(29-06-2013, 08:32 AM)CY09 Wrote: My initial reaction to the policy release: Are there a significant number of people out there who are servicing their repayments with 60% of their gross monthly income? Because if such MAS puts in place this policy, it means MAS has noticed enough no of ppl who are in this situation hence drafting the paper and submiting a policy discussion (this usually takes a few working days at least and civil servant's man-hours).
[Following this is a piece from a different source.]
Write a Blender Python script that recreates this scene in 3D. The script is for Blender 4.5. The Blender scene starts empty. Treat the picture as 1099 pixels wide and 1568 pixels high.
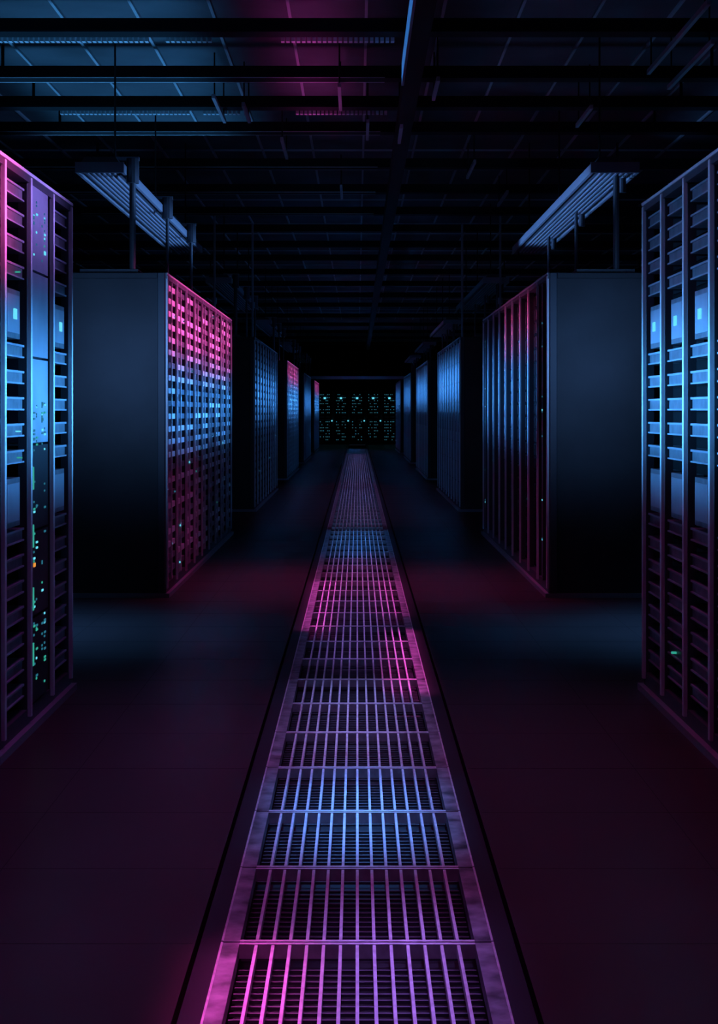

Also kelv, is it possible to shed light on what the bank's computation of the gross monthly income are? Thanks
To compute affordability
1)
Compute the maximum cash instalment per month that you can afford. Banks generally require that this amount not exceed 40% of your gross income but this figure may vary across different lenders.
2)
Computer the maximum amount of CPF funds you can use each month to service the loan. Take into account only sums paid into the Ordinary Account (check CPF website for the latest contribution rates; usually, 23%)
3)
Add the 2 components (cash + CPF) to determine the maximum monthly instalment that you can afford
4)
Calculate the maximum loan that you can obtain based on the monthly instalment derived. This should be based on prevailing interest rates and over the loan period that you desire and are eligible for. (where 3.5% interest comes in)
5)
Compute the maximum affordable purchase price. Banks are allowed to finance up to 90% of purchase price or valuation, whichever is lower.
To verify client's income, notice of assessment, payslip or CPF contributions are needed.
Let's say for payslip, there's components like basic, variable, bonuses, allowances, travel allowances etc. We will just take the basic component as the gross income UNLESS the other components have been consistent for 3 months consecutively to be considered 'fixed'. Because we can't be sure that the variable component may fluctuate dramatically and it would be imprudent to include that in. However, clients working for govt sector, a 13th month bonus is always included. Now, if we include that in, we will need to include a 30% haircut to those components.
For notice of assessment, we will just take the annual salary figure from the income header. If the person is self-employed, we will request for CPF contributions to verify the figure is indeed real.
For CPF contributions, we just work backwards using the contributions rates that apply to the age of our client accordingly.